Robust Fractional Order PID Controller Coupled with a Nonlinear Filtered Smith Predictor for Solar Collector Fields

This work introduces a Fractional Order PID (FOPID) controller associated with a nonlinear Filtered Smith Predictor (FSP) to control a Solar Collector Field (SCF) system. The combined approach enhances the control performance by decoupling model uncertainties. First, the FOPID addresses linear model uncertainties through optimal robust design across the operational conditions, while the FSP compensator adeptly manages the system's varying time delays. Rigorous tuning in the frequency domain considering closed-loop, robustness, and disturbance rejection performances is developed using a bi-level optimization approach to obtain the FOPID control parameters. Experimental results of the FOPID + nonlinear FSP demonstrate low rise time for reference tracking and robust stability across several operating conditions, even in the face of high-frequency disturbances in the solar irradiance due to passing clouds.

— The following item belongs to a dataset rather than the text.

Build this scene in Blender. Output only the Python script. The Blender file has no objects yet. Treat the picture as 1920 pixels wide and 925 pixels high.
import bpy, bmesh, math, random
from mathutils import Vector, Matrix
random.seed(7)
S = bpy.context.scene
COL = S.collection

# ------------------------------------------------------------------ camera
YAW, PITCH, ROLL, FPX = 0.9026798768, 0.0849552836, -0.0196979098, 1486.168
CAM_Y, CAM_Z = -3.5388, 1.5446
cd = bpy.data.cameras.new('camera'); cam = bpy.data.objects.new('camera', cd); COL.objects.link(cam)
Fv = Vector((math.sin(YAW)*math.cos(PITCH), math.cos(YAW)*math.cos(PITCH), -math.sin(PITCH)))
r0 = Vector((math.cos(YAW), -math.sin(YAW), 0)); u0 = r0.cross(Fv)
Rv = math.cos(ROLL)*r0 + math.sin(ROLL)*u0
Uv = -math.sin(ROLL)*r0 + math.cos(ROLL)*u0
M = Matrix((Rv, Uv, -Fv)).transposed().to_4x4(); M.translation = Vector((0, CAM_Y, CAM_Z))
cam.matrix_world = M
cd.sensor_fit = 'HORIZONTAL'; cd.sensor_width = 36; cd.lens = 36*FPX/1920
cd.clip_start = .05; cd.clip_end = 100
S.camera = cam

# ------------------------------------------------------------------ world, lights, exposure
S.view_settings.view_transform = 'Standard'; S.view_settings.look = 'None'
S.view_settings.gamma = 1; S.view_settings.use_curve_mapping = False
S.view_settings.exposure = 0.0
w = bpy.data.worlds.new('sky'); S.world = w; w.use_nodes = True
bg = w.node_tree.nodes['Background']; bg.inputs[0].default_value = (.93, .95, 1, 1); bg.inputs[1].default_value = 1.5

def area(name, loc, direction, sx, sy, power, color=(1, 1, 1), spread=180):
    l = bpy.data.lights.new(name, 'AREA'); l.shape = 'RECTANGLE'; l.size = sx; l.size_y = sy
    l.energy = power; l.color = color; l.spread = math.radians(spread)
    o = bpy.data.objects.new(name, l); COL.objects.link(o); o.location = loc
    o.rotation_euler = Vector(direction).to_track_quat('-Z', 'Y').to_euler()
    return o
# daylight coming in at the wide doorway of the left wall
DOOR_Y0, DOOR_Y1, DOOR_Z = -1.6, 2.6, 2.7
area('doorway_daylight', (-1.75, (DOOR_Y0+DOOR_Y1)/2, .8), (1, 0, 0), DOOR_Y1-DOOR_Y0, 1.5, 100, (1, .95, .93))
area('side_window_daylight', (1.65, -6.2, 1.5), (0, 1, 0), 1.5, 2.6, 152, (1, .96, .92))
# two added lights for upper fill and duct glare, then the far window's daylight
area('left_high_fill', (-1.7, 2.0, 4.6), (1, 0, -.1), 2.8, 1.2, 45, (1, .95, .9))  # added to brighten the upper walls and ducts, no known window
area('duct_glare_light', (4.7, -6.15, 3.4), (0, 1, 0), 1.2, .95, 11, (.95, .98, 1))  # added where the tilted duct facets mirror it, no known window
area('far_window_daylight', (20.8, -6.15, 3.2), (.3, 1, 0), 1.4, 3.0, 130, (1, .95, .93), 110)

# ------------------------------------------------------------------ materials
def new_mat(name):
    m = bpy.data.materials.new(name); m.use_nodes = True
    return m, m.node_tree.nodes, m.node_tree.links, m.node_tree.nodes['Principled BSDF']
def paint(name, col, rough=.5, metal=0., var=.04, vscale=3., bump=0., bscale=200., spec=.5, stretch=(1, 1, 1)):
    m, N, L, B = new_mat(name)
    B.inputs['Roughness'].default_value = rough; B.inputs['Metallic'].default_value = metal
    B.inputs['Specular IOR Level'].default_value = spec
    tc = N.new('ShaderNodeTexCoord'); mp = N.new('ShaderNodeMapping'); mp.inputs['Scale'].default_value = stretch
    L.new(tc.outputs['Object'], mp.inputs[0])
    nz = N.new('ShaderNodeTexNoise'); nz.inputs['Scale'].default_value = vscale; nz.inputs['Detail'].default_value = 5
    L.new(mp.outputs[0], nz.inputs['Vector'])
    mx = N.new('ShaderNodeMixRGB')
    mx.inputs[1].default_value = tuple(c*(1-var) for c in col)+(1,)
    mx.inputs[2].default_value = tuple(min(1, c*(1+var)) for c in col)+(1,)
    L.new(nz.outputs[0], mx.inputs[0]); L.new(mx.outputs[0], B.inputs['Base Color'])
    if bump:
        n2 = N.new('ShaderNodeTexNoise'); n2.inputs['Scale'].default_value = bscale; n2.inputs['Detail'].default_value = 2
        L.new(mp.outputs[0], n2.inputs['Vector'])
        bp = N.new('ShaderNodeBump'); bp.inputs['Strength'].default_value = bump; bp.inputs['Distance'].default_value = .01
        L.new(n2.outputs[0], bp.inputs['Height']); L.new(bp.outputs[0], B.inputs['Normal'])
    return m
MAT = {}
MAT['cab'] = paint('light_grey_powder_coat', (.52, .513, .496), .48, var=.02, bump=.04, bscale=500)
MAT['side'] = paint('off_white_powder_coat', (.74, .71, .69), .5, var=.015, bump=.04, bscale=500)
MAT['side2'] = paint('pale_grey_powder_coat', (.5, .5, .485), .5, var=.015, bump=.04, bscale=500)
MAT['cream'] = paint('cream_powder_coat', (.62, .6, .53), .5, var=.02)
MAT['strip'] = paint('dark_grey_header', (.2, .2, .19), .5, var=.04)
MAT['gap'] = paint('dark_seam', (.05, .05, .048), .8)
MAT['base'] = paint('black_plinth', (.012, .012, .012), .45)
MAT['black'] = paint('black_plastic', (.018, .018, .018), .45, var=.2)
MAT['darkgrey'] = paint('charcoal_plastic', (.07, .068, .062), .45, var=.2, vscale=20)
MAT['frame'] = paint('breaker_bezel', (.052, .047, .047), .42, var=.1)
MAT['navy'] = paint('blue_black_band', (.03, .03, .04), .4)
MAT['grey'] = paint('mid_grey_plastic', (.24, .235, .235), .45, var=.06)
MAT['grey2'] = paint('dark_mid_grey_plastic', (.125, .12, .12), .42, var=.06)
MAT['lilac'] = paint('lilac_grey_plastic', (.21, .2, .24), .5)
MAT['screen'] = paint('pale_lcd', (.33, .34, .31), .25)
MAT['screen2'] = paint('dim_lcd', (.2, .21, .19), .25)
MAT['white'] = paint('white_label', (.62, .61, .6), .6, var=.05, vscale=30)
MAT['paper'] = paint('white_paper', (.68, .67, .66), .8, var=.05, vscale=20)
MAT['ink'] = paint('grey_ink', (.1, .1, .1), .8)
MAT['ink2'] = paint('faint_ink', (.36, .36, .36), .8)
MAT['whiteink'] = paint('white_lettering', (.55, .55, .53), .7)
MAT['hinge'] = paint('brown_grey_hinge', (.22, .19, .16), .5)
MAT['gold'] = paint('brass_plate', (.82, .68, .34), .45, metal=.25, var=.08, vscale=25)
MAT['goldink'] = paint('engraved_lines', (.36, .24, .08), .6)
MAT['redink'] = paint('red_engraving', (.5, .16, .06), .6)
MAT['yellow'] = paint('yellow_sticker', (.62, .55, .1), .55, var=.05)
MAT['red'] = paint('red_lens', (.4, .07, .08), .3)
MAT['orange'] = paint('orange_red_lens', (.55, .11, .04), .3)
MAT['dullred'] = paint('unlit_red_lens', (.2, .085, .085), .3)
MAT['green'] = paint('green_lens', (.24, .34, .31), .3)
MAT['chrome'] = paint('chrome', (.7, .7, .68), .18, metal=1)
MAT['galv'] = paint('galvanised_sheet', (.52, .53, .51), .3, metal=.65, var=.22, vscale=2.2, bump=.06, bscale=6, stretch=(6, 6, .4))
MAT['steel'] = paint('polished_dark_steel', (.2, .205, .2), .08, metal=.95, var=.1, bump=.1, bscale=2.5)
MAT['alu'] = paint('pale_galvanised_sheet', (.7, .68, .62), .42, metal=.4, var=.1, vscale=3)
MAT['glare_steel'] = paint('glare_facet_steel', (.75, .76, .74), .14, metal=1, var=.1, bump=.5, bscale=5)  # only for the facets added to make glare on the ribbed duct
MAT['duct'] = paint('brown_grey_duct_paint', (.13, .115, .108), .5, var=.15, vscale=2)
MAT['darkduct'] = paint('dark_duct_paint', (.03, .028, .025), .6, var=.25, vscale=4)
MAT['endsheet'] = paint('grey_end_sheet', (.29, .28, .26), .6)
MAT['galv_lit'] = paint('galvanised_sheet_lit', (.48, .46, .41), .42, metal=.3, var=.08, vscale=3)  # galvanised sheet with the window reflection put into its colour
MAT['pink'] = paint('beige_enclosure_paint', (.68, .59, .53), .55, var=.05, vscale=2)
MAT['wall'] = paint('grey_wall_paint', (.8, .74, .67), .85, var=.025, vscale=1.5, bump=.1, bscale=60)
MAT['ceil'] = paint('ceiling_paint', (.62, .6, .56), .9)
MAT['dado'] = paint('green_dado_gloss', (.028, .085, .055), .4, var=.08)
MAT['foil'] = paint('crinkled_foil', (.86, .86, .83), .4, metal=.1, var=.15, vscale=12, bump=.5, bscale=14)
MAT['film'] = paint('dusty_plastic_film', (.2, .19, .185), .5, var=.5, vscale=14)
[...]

Moreover, the nonlinear FSP effectively handles variations in time delays undergone by the water flow variation during the experiment. The achieved outcomes of the overall control structure, comprising the FOPID FSP, demonstrate a promising approach for SCF system control, obtaining robust behavior in the presence of model uncertainties and disturbances while offering satisfactory reference tracking capabilities across an extensive range of plant operations.